Hadirin rahimani warahimakumullah
Bulan ini mengajarkan kita untuk berbagi, peduli, dan merasakan penderitaan orang lain. Kita banyak bersedekah, kita lebih ramah, dan kita lebih peduli dengan fakir miskin. Namun, apakah kepedulian ini akan tetap ada setelah Ramadhan?
Jangan sampai setelah Ramadhan kita kembali menjadi pribadi yang egois, hanya peduli dengan diri sendiri. Jika saat Ramadhan kita bisa menyisihkan harta untuk fakir miskin, mengapa setelah Ramadhan kita tidak bisa? Jika selama Ramadhan kita lebih ramah kepada orang tua, pasangan, dan anak-anak, mengapa setelah Ramadhan kita kembali kasar dan abai?
Rasulullah ﷺ bersabda:
أَحَبُّ النَّاسِ إِلَى اللَّهِ أَنْفَعُهُمْ لِلنَّاسِ
"Manusia yang paling dicintai Allah adalah yang paling bermanfaat bagi orang lain." (HR. Thabrani)
Ramadhan seharusnya meninggalkan jejak dalam hubungan sosial kita. Jika kita tetap dermawan, tetap lembut dalam berbicara, tetap menghormati orang lain, maka itu tanda bahwa Ramadhan benar-benar mengubah kita.
Muhasabah Diri di Akhir Ramadhan
Hadirin sekalian, saat Ramadhan berlalu, ada dua jenis manusia:
1. Orang yang berubah menjadi lebih baik, ia keluar dari Ramadhan dengan jiwa yang lebih bersih, ibadah yang lebih kuat, dan hubungan sosial yang lebih baik.
2. Orang yang kembali ke kebiasaan lama, ia keluar dari Ramadhan tanpa ada perubahan. Ramadhan hanya meninggalkan rasa lapar dan dahaga, tanpa bekas dalam jiwanya.
Mari kita muhasabah diri. Ramadhan bukan hanya soal menahan lapar dan haus, tetapi tentang bagaimana kita menjadi pribadi yang lebih baik. Jika kita ingin tahu apakah Ramadhan kita diterima, lihatlah bagaimana kita setelah Ramadhan.
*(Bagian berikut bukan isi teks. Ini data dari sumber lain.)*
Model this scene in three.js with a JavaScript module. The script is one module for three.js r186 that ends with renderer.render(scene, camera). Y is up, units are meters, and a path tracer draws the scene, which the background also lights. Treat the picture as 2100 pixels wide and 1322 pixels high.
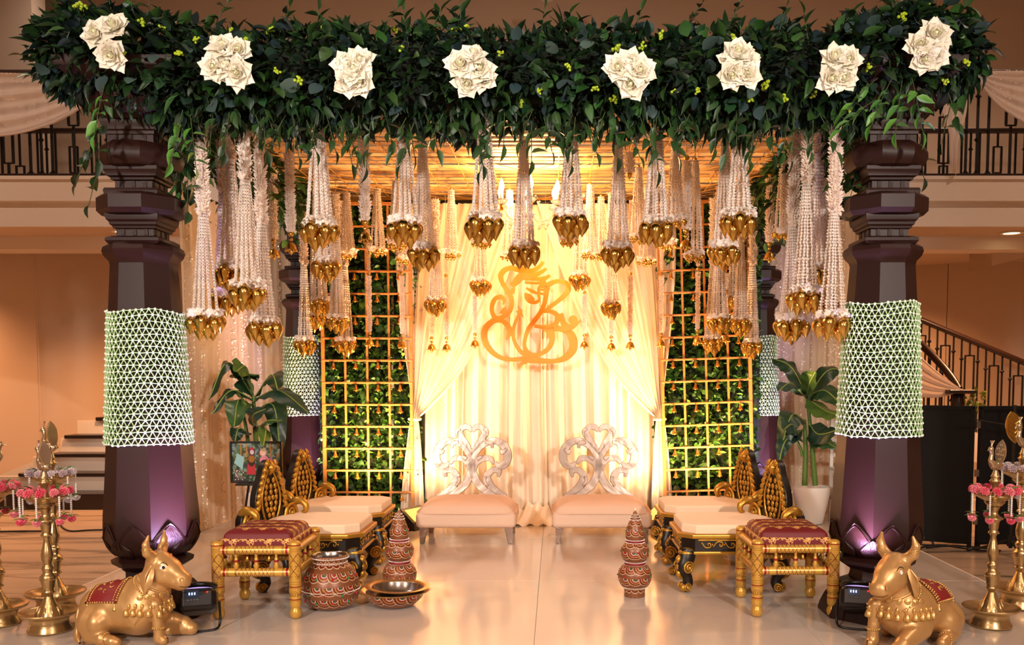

Jika kita tetap istiqamah dalam ibadah, tetap rendah hati, tetap dermawan, dan tetap menjaga hati dari dosa, maka insyaAllah Ramadhan kita bukan sekadar lapar dan dahaga.
Semoga Allah menerima amal ibadah kita di bulan Ramadhan ini dan menjadikannya sebagai titik awal menuju kehidupan yang lebih bertakwa. آمِيْنَ يَا رَبَّ العَالَمِيْنَ.